Now we know that the original angle is 5 degrees, and they tell us that it increased to 45. 45 - 5 = 40 degree increase. Now we have to find out the percent increase from the old angle: 40/5 = x/100 (cross multiply) 2000 = 5x (divide) x = 800% increase.

 

[mashinka]

For the first one can't you just figure out how many cans fit into into the carton, find their volume and then subtract that from the total volume of the carton. So convert the dimensions of the carton into inches to get 16 x 24 x 12. Since the diameter of the cans is 8, you can have 2 cans along the width of the carton and 3 cans along the length. And two cans stacked on top of each other due to the height, so in total 2 x 3 x 2 = 12 cans can fit in the carton.
Now just find the volume of one can, multiply that by 12 and subtract from volume of the carton. I don't have a calculator on me so I can't do the calculations.
Does that give you the right answer?

 

[silveryhair]

Awesome Thanks guys! I tried plugging in the values mashinka, no luck 🙁

 

[DQLEUCD]

Can someone please show how to solve the following math questions.

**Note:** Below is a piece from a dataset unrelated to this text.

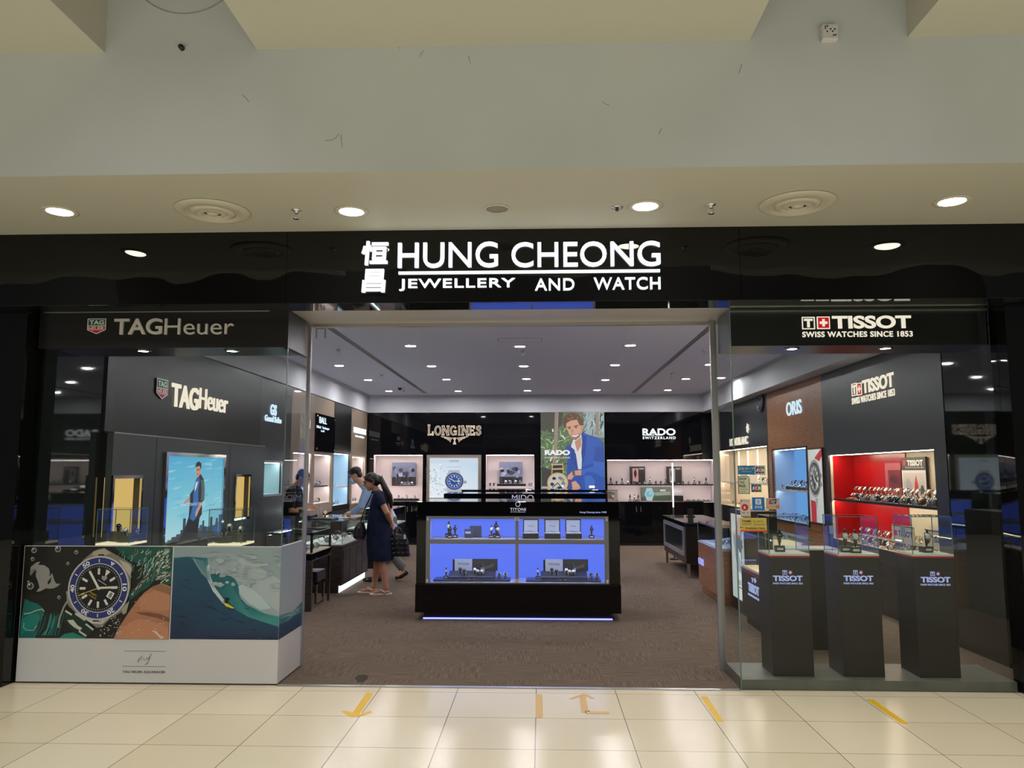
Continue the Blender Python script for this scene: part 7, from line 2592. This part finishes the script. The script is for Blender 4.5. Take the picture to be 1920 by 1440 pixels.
b.rings([oring((0, .02, .82), .182, .145), oring((0, .02, .95), .185, .148), oring((0, .01, 1.12), .18, .142), oring((0, .0, 1.28), .192, .137), oring((0, .0, 1.39), .175, .105), oring((0, -.012, 1.455), .08, .072)])
for s in (-1, 1):
    b.tube([(s * .13, 0, 1.39), (s * .2, .0, 1.37), (s * .232, -.015, 1.22), (s * .245, -.025, 1.14)], [.068, .072, .064, .06], 14)
solid(b, 'shirt', BLK_SH, st, .009, 4)
b = MB()
b.rings([oring((0, .02, .82), .172, .138), oring((0, .02, .96), .17, .136)])
for s in (-1, 1):
    b.tube([(s * .09, .02, .88), (s * .1, .0, .5), (s * .108, .03, .1)], [.105, .08, .07], 14)
solid(b, 'trousers', mat('black_trousers', rgb(24, 24, 28), .8), st, .01, 4)
for s in (-1, 1):
    b = MB()
    b.tube([(s * .105, .085, .04), (s * .11, .02, .05), (s * .118, -.1, .04), (s * .122, -.2, .03)], [.038, .046, .048, .028], 12, flat=.8, ref=(0, 0, 1))
    solid(b, 'shoe', SHOE, st, .008, 3)
hc = V(HC)
b = MB()
b.ball(hc + hq @ V((0, .024, .05)), (.084, .098, .082), 18, 12, rot=hq)
b.ball(hc + hq @ V((0, .07, .0)), (.07, .045, .07), 14, 10, rot=hq)
solid(b, 'hair', HAIR, st, .008, 3)
m = MB()
m.rings([[hc + hq @ V(p) for p in ((-.062, -.045, z), (-.035, y * .93, z), (0, y, z), (.035, y * .93, z), (.062, -.045, z), (.04, y + .05, z), (-.04, y + .05, z))] for z, y in ((-.005, -.108), (-.04, -.126), (-.075, -.118), (-.108, -.085))])
m.obj('face_mask', MASK, st)
st.location, st.rotation_euler = (-3.62, 11.45, 0), (0, 0, PI / 2 + .05)
t = thing('polishing_cloth', 'light grey cloth hanging from the hands of the shop assistant', 'cloth', (-3.62, 11.45, 0))
b = MB()
for k in range(4):
    b.tube([(-3.62 + .38, 11.39 + .03 * k, 1.15), (-3.62 + .40 + .008 * k, 11.38 + .034 * k, 1.05), (-3.62 + .395, 11.37 + .04 * k, .94)], [.024, .026, .03], 10, flat=.5)
w = WLOC[t.name]
solid(b, 'cloth', mat('grey_cloth', rgb(158, 152, 150), .85), t, .008, 4)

Thanks!

A carton which is 1.5 feet wide by 2 feet long by one foot high contains cans which are 6 inches high and 8 inches in diameter. Approxiamately how much wasted space is there after the cartons are put in?

Ans: 1111 cubic inches

A slope is increased so that it is now equivalent to a 45 degree angle. If one degree was 20% of the original slope, what percent of increase has occurred?

Ans: 800%

1st one if you draw it out, it'll be easier. So you can stack 3 cans to it's width and 4 cans to it's length. With it's 6 inches high for each can, you can fit 2 rows in the carton. so your looking at 12x2 which is 24 cans. Find the volume of 1 can x 24 and subtract it from the volume of the carton.

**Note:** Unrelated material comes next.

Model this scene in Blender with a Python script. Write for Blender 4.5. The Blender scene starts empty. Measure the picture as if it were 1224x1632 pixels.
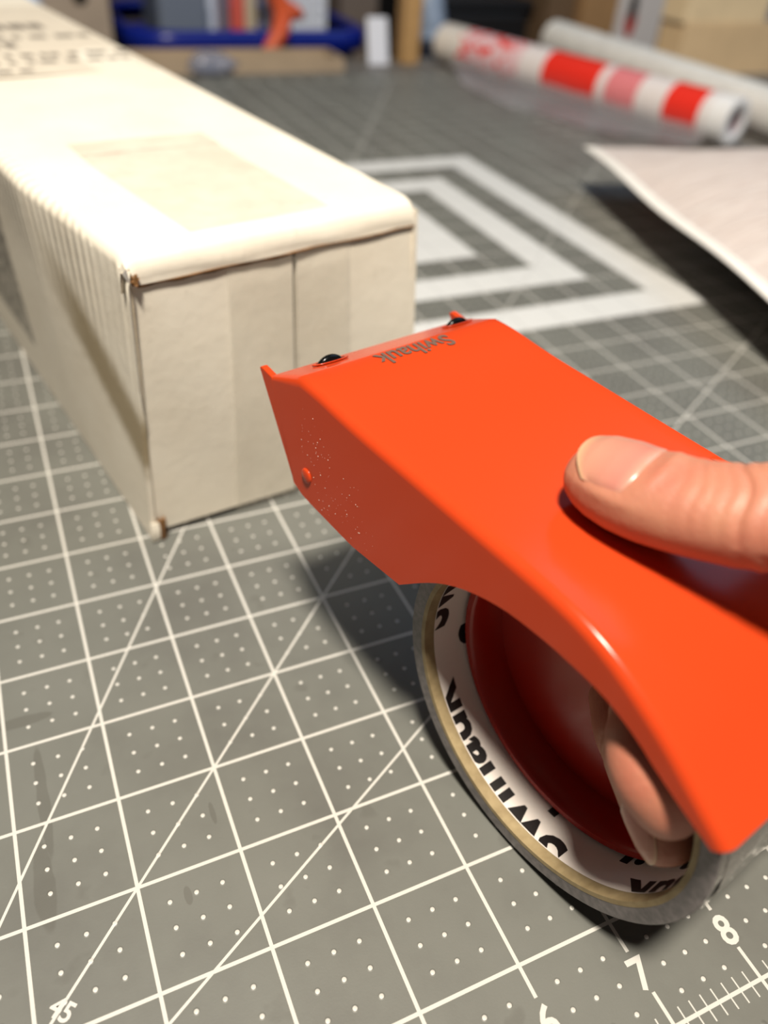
import bpy, bmesh, math, random
import numpy as np
from mathutils import Vector, Matrix
random.seed(7)
S = 0.0254                      # all lengths below are inches on the cutting mat's own grid
scn = bpy.context.scene
COL = scn.collection

# ------------------------------------------------------------------ camera
cam_d = bpy.data.cameras.new('camera'); cam = bpy.data.objects.new('camera', cam_d); COL.objects.link(cam)
cam_d.sensor_fit = 'VERTICAL'; cam_d.sensor_height = 32.0
cam_d.lens = 1291.86 / 1632 * 32.0
cam_d.clip_start = 0.01; cam_d.clip_end = 60
R3 = [[0.91105258, -0.40756343, 0.06225153], [-0.21239038, -0.59335944, -0.77641155], [0.35337449, 0.69413012, -0.6271442]]
mw = Matrix.Identity(4)
for i in range(3):
    mw[i][0] = R3[0][i]; mw[i][1] = -R3[1][i]; mw[i][2] = -R3[2][i]
mw.translation = Vector((3.16970282, -1.1582537, 7.70477454)) * S
cam.matrix_world = mw
cam_d.dof.use_dof = True
cam_d.dof.focus_distance = 7.45 * S
cam_d.dof.aperture_fstop = cam_d.lens / 3.9
scn.camera = cam

# ------------------------------------------------------------------ light and exposure
wd = bpy.data.worlds.new('room_light'); scn.world = wd; wd.use_nodes = True
bg = wd.node_tree.nodes['Background']; bg.inputs[0].default_value = (1.0, 0.95, 0.88, 1); bg.inputs[1].default_value = 0.06
def area(name, loc, size, power, col, target):
    d = bpy.data.lights.new(name, 'AREA'); d.shape = 'DISK'; d.size = size * S; d.energy = power; d.color = col
    o = bpy.data.objects.new(name, d); COL.objects.link(o); o.location = Vector(loc) * S
    o.rotation_euler = (Vector(target) - Vector(loc)).to_track_quat('-Z', 'Y').to_euler()
    return o
area('ceiling_lamp', (-1.4, -7.0, 46), 6.5, 29.0, (1.0, 0.91, 0.77), (7, 8, 0))
area('far_lamp', (46, 20, 44), 44, 4.2, (0.42, 0.68, 1.0), (26, 28, 0))
scn.view_settings.view_transform = 'Standard'; scn.view_settings.look = 'None'
scn.view_settings.exposure = 0.0; scn.view_settings.gamma = 1.0
scn.view_settings.use_curve_mapping = False

# ------------------------------------------------------------------ materials
def lin(r, g, b):
    f = lambda c: (c / 255 / 12.92) if c / 255 <= 0.04045 else ((c / 255 + 0.055) / 1.055) ** 2.4
    return (f(r), f(g), f(b), 1)
class NT:
    def __init__(self, name):
        self.m = bpy.data.materials.new(name); self.m.use_nodes = True
        self.t = self.m.node_tree; self.b = self.t.nodes['Principled BSDF']; self.out = self.t.nodes['Material Output']
    def n(self, kind, **kw):
        x = self.t.nodes.new(kind)
        for k, v in kw.items(): setattr(x, k, v)
        return x
    def set(self, sock, v):
        if hasattr(v, 'is_linked') or isinstance(v, bpy.types.NodeSocket): self.t.links.new(v, sock)
        else: sock.default_value = v
    def math(self, op, a, b=0.0, c=0.0):
        x = self.n('ShaderNodeMath', operation=op)
        for s, v in zip(x.inputs, (a, b, c)): self.set(s, v)
        return x.outputs[0]
    def mix(self, f, a, b):
        x = self.n('ShaderNodeMix', data_type='RGBA')
        self.set(x.inputs['Factor'], f); self.set(x.inputs[6], a); self.set(x.inputs[7], b)
        return x.outputs[2]
    def pos(self):                       # object coordinates in inches
        tc = self.n('ShaderNodeTexCoord'); v = self.n('ShaderNodeVectorMath', operation='SCALE')
        self.t.links.new(tc.outputs['Object'], v.inputs[0]); v.inputs['Scale'].default_value = 1 / S
        return v.outputs[0]
    def xyz(self, v):
        x = self.n('ShaderNodeSeparateXYZ'); self.t.links.new(v, x.inputs[0]); return x.outputs
    def vec(self, x, y, z):
        c = self.n('ShaderNodeCombineXYZ')
        for s, v in zip(c.inputs, (x, y, z)): self.set(s, v)
        return c.outputs[0]
    def noise(self, v, scale, detail=3.0, rough=0.5):
        x = self.n('ShaderNodeTexNoise'); self.t.links.new(v, x.inputs['Vector'])
        x.inputs['Scale'].default_value = scale; x.inputs['Detail'].default_value = detail; x.inputs['Roughness'].default_value = rough
        return x.outputs['Fac']
    def ramp(self, f, stops, interp='LINEAR'):
        x = self.n('ShaderNodeValToRGB'); x.color_ramp.interpolation = interp
        e = x.color_ramp.elements
        e[0].position, e[0].color = stops[0]; e[1].position, e[1].color = stops[1]
        for p, c in stops[2:]:
            k = e.new(p); k.color = c
        self.set(x.inputs[0], f); return x.outputs[0]
    def attr(self, name):
        return self.n('ShaderNodeAttribute', attribute_name=name).outputs
    def bump(self, h, strength, dist=0.01):
        x = self.n('ShaderNodeBump'); self.set(x.inputs['Height'], h); x.inputs['Strength'].default_value = strength
        x.inputs['Distance'].default_value = dist * S
        self.t.links.new(x.outputs[0], self.b.inputs['Normal']); return x
    def base(self, c): self.set(self.b.inputs['Base Color'], c)
    def rough(self, v): self.set(self.b.inputs['Roughness'], v)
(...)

Volume for a cylinder = (pi)r^2 x H
Volume of the carton = L x W x H

 

[NewBee12]

for the first problem:
first convert the dimensions of the box to inches and you get: L =24 in W =18in and H = 12in
since each can has a diameter of 8in you can have 3 along the length (3x8=24) and 2 along the width ( 8x2 = 16) that gives you 6 cans. and since the height is 12in you can stack 6 more on top for a total of 12 cans.
Now the volume of each can is : pi(4^2)(6) = 96pi
the volume of 12 cans is 12x96pi = 1152pi in^3
the volume of the cartoon is : 18x24x12 = 5184 in^3
the wasted space is : 5184 - 1152pi = 1566 in^3
I dont see how you can do this without a calculator and i dont see how the answer is 1111 in^3
hope this helps.

 

[Pat Kelly]

where did you get question 1 from? I know how to solve it but the question is really stupid/tricky and probably won't appear on the dat

 

[DQLEUCD]

where did you get question 1 from? I know how to solve it but the question is really stupid/tricky and probably won't appear on the dat

It's just more work then tricky, probably considered a hard problem on the DAT's so you never know.